Über dem „Betriebsunfall“ NSU sollten die grundsätzlichen Probleme des Verfassungsschutzes nicht in Vergessenheit geraten. Daran erinnert ein gemeinsames Memorandum zur Abschaffung des Verfassungsschutzes, das Vertreter von Bürgerrechtsorganisationen erarbeitet haben. Wir drucken Auszüge aus dem Text, der die zentrale Aufgabe des Verfassungsschutzes – als Frühwarnsystem vor gefährlichen Aktivitäten – kritisch hinterfragt. Ist solch ein Frühwarnsystem überhaupt wünschenswert für eine Demokratie? Welche Gefahren lauern in der geheimdienstlichen Beobachtung der gewissen „Bestrebungen“, die der Verfassungsschutz im Blick haben soll. Und was ist mit den anderen Aufgaben, die der VS noch erfüllen soll? Die Autoren befassen sich mit den Schwierigkeiten einer Kontrolle des Verfassungsschutzes, aber auch mit den permanenten Rechtsbrüchen, Skandalen und Verfehlungen, die die Geschichte des Dienstes durchziehen. Ihre Antwort ist eindeutig: der VS gehört abgeschafft, und zwar ersatzlos. Wie das auf Landesebene vollzogen werden könnte, und welche rechtlichen Fallstricke dabei zu beachten sind, zeigt Sven Lüders am Beispiel eines Gesetzentwurfs der hessischen Linken.

Dass die Kritiker an den Geheimdiensten nicht nur aus der Zivilgesellschaft, quasi von Außen kommen, hat der frühere Leiter des Bundesamtes für Verfassungsschutz, Hansjörg Geiger, bereits vor Jahren deutlich gemacht.
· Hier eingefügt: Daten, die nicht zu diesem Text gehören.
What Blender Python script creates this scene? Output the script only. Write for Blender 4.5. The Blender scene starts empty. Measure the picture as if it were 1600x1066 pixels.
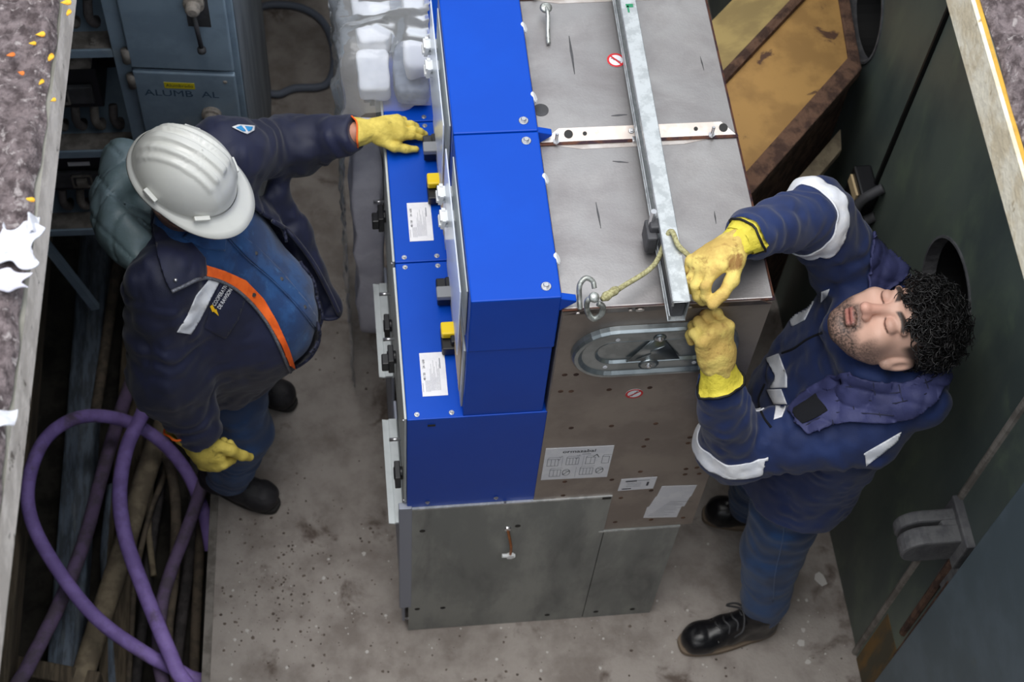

Im Gespräch erläutert er, warum er von der Notwendigkeit eines geheimdienstlichen Verfassungsschutzes nach wie vor überzeugt ist – und dennoch kein Weg an grundlegenden Reformen vorbei führt. Ganz andere Erfahrungen machte dagegen Klaus Hahnzog mit dem Verfassungsschutz. Er engagierte sich in einem Bündnis gegen ein restriktives Versammlungsgesetz – und wurde dort von einem V-Mann des bayerischen Landesamtes bespitzelt; im Auftrag jenes Ministeriums, gegen dessen Gesetz er klagen wollte. Er fordert, die V-Leute abzuschalten.

Mit einem weiteren zentralen Instrument der Geheimdienstarbeit setzt sich schließlich Rosemarie Will auseinander: Sie kommentiert die Entscheidung des Bundesverfassungsgerichts zur sogenannten Anti-Terror-Datei. Jene steht für die uferlose Speicherung von allem und jedem, aber auch für den zunehmenden Informationsaustausch zwischen Geheimdiensten und Polizei. In ihrem Kommentar vermisst Will eine klare Position der Karlsruher Richter zur Ausgestaltung des sogenannten Trennungsgebots im Informationszeitalter.

Wir hoffen, dass neben den genannten Beiträgen zum Schwerpunkt auch die anderen Themen im Heft Ihr Interesse finden. Wir wünschen Ihnen jedenfalls interessante Einblicke und eine anregende Lektüre mit den neuen vorgängen.